A costureira disse que nos momentos mais problemáticos foi a renda da feira que ajudou no pagamento das dívidas. “Depois, meu pai ficou doente no interior do Pará e eu tive que ir para lá. O dinheiro quem me mandava era minha amiga Ana Maria, daqui da costura. Quando eu voltei de lá, eu caí e quebrei o joelho, não conseguia andar. Procurei ajuda no governo e prefeitura, mas não consegui. A minha amiga foi atrás de um fisioterapeuta pra mim. Até hoje eu devo o fisioterapeuta, mas vou conseguir pagar. Eu pedi à equipe da Prefeitura uma oportunidade de ir lá, contar a minha história, mas disseram que a loja tinha ficado fechada e que eu tinha alugado para terceiros, o que nunca aconteceu. Tenho medo de perder esse espaço”, frisou.

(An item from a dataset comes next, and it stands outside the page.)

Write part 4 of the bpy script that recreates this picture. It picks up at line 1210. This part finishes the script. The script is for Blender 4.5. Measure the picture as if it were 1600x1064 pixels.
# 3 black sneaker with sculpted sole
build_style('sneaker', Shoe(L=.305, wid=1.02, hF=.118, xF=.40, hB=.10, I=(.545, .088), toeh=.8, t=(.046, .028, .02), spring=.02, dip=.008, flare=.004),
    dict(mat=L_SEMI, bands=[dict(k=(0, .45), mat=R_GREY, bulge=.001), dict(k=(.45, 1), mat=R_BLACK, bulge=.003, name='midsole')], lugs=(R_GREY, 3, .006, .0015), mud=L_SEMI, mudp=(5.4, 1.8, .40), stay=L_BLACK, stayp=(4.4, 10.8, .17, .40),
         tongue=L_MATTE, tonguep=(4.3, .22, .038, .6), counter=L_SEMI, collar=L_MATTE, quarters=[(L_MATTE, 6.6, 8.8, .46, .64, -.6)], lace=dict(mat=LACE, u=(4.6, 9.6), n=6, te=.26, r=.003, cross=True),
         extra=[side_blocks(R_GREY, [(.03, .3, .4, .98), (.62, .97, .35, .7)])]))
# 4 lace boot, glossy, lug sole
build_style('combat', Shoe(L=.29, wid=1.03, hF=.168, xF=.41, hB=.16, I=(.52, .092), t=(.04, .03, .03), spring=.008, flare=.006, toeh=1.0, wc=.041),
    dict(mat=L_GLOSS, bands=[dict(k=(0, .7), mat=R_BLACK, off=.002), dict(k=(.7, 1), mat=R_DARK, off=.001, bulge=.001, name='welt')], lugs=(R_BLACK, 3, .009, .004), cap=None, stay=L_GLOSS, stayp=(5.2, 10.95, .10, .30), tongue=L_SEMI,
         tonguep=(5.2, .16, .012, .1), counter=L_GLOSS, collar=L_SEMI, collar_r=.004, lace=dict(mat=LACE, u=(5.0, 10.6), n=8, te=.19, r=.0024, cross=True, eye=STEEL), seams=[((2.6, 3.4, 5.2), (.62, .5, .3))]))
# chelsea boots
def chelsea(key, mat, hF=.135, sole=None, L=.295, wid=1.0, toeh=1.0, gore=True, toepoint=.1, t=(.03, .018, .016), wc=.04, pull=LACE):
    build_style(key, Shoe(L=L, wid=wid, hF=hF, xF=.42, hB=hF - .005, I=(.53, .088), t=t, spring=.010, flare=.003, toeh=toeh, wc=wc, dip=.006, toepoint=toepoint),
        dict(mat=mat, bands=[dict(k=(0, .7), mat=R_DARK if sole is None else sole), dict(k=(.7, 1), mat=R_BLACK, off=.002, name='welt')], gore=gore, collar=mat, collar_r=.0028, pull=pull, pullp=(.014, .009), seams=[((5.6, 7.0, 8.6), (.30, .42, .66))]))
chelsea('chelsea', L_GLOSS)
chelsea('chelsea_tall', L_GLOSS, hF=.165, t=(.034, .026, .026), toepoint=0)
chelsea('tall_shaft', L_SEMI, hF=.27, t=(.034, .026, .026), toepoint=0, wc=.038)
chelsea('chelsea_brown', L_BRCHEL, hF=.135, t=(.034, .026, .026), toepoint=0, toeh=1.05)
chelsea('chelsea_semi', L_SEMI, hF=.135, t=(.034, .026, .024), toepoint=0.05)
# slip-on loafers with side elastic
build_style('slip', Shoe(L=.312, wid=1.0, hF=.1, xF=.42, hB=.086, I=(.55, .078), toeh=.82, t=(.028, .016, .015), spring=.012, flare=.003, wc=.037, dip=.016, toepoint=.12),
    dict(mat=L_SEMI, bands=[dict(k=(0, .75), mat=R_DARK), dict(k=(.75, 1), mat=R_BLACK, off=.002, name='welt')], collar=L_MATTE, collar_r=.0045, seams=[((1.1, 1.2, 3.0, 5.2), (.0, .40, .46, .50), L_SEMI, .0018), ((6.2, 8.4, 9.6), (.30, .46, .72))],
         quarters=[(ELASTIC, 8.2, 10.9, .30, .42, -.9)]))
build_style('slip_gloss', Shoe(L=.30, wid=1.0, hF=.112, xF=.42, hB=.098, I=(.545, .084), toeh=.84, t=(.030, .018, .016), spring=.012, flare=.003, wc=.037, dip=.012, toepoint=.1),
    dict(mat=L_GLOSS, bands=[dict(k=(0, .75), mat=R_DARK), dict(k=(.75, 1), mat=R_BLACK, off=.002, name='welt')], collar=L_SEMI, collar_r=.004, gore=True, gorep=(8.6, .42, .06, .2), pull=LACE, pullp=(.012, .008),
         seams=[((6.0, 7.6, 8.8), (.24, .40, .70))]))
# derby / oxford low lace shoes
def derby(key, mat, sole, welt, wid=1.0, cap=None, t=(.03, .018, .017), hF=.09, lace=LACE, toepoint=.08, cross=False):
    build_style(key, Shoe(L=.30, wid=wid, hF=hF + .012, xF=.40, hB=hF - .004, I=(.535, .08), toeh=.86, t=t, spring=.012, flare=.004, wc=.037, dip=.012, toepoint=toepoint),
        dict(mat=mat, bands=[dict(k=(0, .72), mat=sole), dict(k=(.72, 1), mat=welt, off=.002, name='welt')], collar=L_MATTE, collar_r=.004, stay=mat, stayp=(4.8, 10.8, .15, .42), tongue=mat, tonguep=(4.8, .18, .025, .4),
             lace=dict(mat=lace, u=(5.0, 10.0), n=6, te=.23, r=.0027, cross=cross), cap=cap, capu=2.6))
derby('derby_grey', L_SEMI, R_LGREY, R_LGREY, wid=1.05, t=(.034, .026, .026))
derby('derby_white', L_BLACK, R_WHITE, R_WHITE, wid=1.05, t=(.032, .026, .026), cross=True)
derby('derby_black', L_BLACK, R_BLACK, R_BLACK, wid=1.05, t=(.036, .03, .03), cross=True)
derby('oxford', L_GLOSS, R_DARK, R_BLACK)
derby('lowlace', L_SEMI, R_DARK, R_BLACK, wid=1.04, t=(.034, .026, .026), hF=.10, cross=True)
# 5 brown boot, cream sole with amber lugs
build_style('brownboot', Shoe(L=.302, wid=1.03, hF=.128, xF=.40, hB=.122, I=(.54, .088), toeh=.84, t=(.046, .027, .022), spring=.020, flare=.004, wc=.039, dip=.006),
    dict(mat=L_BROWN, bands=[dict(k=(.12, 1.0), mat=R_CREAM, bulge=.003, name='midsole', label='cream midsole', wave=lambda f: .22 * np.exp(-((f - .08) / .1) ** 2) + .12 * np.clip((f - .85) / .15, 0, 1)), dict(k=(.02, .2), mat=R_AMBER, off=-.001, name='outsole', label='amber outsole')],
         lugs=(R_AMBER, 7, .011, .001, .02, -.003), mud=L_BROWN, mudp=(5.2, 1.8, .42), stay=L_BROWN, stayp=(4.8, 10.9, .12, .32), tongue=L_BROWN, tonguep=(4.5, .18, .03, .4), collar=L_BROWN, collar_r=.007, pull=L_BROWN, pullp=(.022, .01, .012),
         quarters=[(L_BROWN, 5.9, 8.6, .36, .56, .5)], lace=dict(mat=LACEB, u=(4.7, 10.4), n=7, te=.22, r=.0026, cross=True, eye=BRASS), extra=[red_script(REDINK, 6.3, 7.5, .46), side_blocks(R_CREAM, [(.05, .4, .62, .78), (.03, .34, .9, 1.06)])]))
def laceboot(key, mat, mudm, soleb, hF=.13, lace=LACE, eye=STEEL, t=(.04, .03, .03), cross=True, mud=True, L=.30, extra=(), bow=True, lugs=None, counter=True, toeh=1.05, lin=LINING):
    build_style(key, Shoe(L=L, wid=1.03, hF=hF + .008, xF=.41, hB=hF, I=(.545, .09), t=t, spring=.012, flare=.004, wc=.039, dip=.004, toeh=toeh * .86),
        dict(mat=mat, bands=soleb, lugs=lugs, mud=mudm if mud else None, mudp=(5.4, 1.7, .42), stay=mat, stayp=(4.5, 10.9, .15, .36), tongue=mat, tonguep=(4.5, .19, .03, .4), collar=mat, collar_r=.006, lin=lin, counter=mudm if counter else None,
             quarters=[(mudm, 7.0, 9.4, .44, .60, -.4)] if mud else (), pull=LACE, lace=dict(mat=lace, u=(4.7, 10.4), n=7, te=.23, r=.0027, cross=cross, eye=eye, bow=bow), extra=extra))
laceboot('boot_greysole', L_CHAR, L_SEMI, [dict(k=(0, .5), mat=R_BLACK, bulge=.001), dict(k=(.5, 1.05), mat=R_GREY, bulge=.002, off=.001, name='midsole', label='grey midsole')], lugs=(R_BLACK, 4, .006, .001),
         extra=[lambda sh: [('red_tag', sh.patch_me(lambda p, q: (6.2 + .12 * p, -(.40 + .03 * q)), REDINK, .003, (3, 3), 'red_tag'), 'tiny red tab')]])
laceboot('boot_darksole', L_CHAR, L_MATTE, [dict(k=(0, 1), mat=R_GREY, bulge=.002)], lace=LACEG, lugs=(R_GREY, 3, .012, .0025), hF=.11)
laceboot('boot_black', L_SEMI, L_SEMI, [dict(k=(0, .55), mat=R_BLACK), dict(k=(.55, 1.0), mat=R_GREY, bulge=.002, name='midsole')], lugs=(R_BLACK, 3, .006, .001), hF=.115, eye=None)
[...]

MODELO DA FEIRA – Insatisfeitos com a situação, os feirantes que receberam a ordem de desocupação, além de clientes da própria feira, realizaram um abaixo-assinado para solicitar uma audiência com a equipe gestora para obter mais informações sobre como proceder em caso de despejo e até sobre as previsões de início da reforma. A reunião aconteceu na terça-feira, 21, mas os feirantes alegam que foi como o planejado.

“Quem perdeu o boxe nem pode entrar. Só quem vai ser realocado. A minha esposa também tem um boxe onde vende alimentos há onze anos e ela conseguiu entrar. Ela perguntou qual era o motivo para não vender ração, e a resposta foi que ração era ‘imunda e fedia muito’. O que a gente esperava é que fosse algo técnico, da Vigilância Sanitária, alguma lei municipal que foi inventada agora. Mas não houve isso”, afirmou Júlio César.

Outra reclamação do feirante foi a presença de outras pessoas que não possuem pontos de venda no mercado. “Nessa reunião teve gente que eu nunca vi, que não tem boxe e foi pra essa reunião. Tem gente que vendeu o boxe há mais de seis meses e estava lá”, declarou.

Outa participante da reunião com a equipe gestora foi a comerciante Adelaide dos Reis, feirante há 24 anos, que disse que o modelo atual não atende às necessidades dos que trabalham por lá. “Ficaram vários pontos faltando, tipo uma porta para descarregamento dos materiais que não tem. Só tem duas portas principais lá na frente. A feira está toda fechada, parece um shopping. Só apresentaram para a gente, não deram explicação nenhuma, não deram previsão de outra reunião nem para onde a gente vai”, frisou.

Prefeitura diz que analisa situações e confirma redução no número de boxes

Em resposta à Folha, a Secretaria Municipal de Administração e Gestão de Pessoas informou que o projeto para a reforma do Mercado São Francisco já está em fase de licitação e que foram feitas reuniões com os permissionários e apresentado o projeto do novo mercado, com as respectivas orientações a respeito das obras.

A Prefeitura disse também que já está verificando a situação de cada um dos permissionários, no sentido de realocá-los durante o período de reforma. “Porém, é importante ressaltar que, cumprindo exigências legais, algumas atividades não poderão mais ser instaladas de forma conjunta com as desenvolvidas atualmente no mercado”, esclareceu.

Segundo a Prefeitura, a reforma tem por objetivo dar mais conforto e acessibilidade a comerciantes e clientes, com o intuito de fomentar a economia e geração de renda no município, além de recuperar o local que faz parte da história da cidade e que hoje necessita de reparos.

Reforçou que os feirantes devem estar dentro das exigências para exercer as atividades que foram definidas para o novo mercado, sendo que os boxes devem se adequar às normas legais de acessibilidade e sanitárias, além de espaço de circulação. “Por esse motivo, o quantitativo de boxes será reduzido para atender à demanda e necessidade dos permissionários com espaços mais amplos”, destacou. (P.C.)